We can find examples of sets $X$ for which there exists a group $G$ (with |G| > 1) under function composition which is a subset of $X^X$ but not a subset of the group $Sym(X)$. The catch is that the identity of $G$ may not be the identity function, i.e. identity of $Sym(X)$. One such example is as follows:
Let $H$ be a group with identity element $e$. Take $X = H \times H$ and $G = \{(x, y) \mapsto (ax, e) : a \in H\}$ with the map $(x, y) \mapsto (x, e)$ as the identity of $G$. Clearly $G$ is a group.
I have two questions now:
- Are there other such examples?
- Can we classify the sets $X$ for which such groups $G$ exist?
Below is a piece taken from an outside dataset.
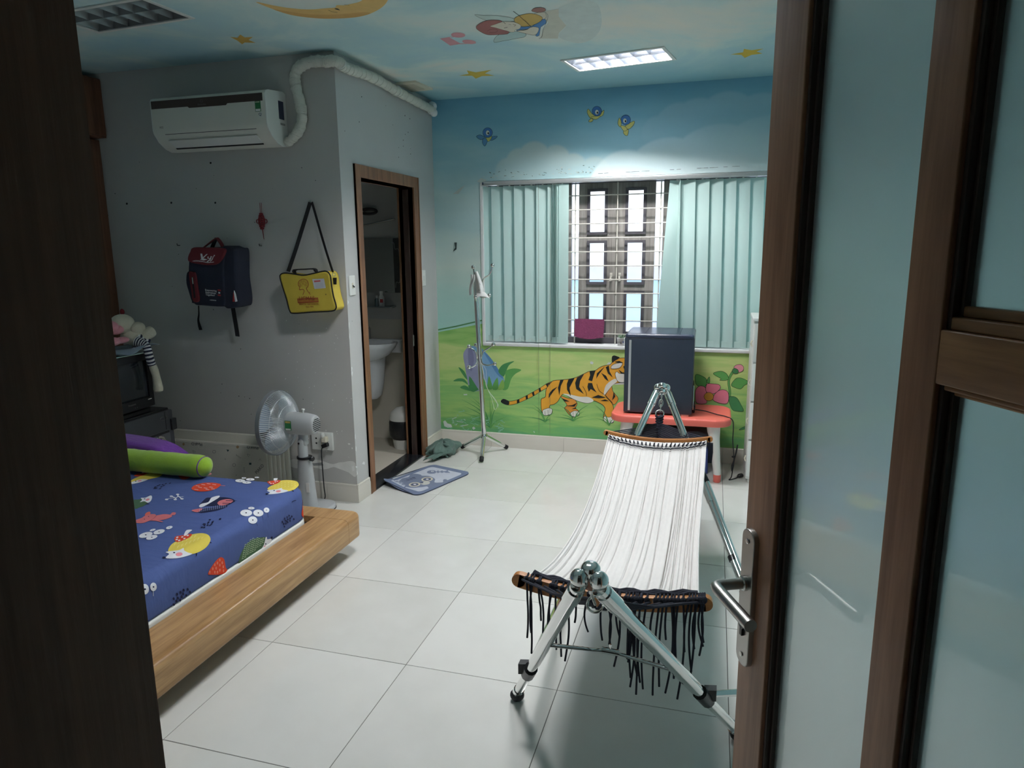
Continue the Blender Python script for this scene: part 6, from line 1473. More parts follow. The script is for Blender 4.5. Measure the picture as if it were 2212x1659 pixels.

Edit: This is inspired from problem $1.4$ in Algebra by I. Martin Isaacs
You gave a special case of the "only" example: let $X$ be any set and $X = X' \cup Y$ a decomposition of $X$ into disjoint, non-empty subsets. Pick a subgroup $K\leq \mathop{\mathrm{Sym}}(X')$, a function $a:Y\to X'$, and a subgroup $H\leq \mathop{\mathrm{Sym}}(a(Y))$ Then $$\{f:X\to X\mid f|_{X'}\in K \text{ and, for some $h\in H$, } f|_Y = ha \text{ and } f|_{a(Y)} = h\}$$ is a group.
To see why there are no other examples, suppose $G\subseteq X^X$ is a group under function composition. Set $X' = e(X)$ and $Y = X - X'$ for $e$ the identity element of $G$. The equation $e = e\cdot e$, shows that $e(x) = x$ for all $x\in X'$. Define $a:Y\to X'$ by $a = e|_{Y}$. Using $g^{-1}$ to denote group-theoretic inverse for $g\in G$ (i.e., not inverse image), the identity $g^{-1}(g(x)) = g(g^{-1}(x)) = e(x) = x$ for $x\in X'$ shows that $g|_{X'}\in \mathop{\mathrm{Sym}}(X')$. Further, the identity $g(x) = e(g(x))$ for $x\in X$ shows that $g(X)\subseteq X'$. The same identity restricted to $Y$ shows that $g(Y) \subseteq a(Y)$. The subgroup $K\leq \mathop{\mathrm{Sym}}(X')$ is the image of the group homomorphism $G\to \mathrm{Sym}(X'):g\mapsto g|_{X'}$.
It remains to construct the subgroup $H\leq \mathop{\mathrm{Sym}}(a(Y))$, which we realize as the image of a homomorphism $\phi:G\to \mathop{\mathrm{Sym}}(a(Y))$. For $g\in G$, define $\phi(g): a(Y)\to a(Y)$ to be the permutation sending $a(y)$ to $g(y)$ for $y\in Y$ – this is well-defined because $g(y) = g(y')$ if and only if $e(y) = g^{-1}(g(y)) = g^{-1}(g(y')) = e(y')$.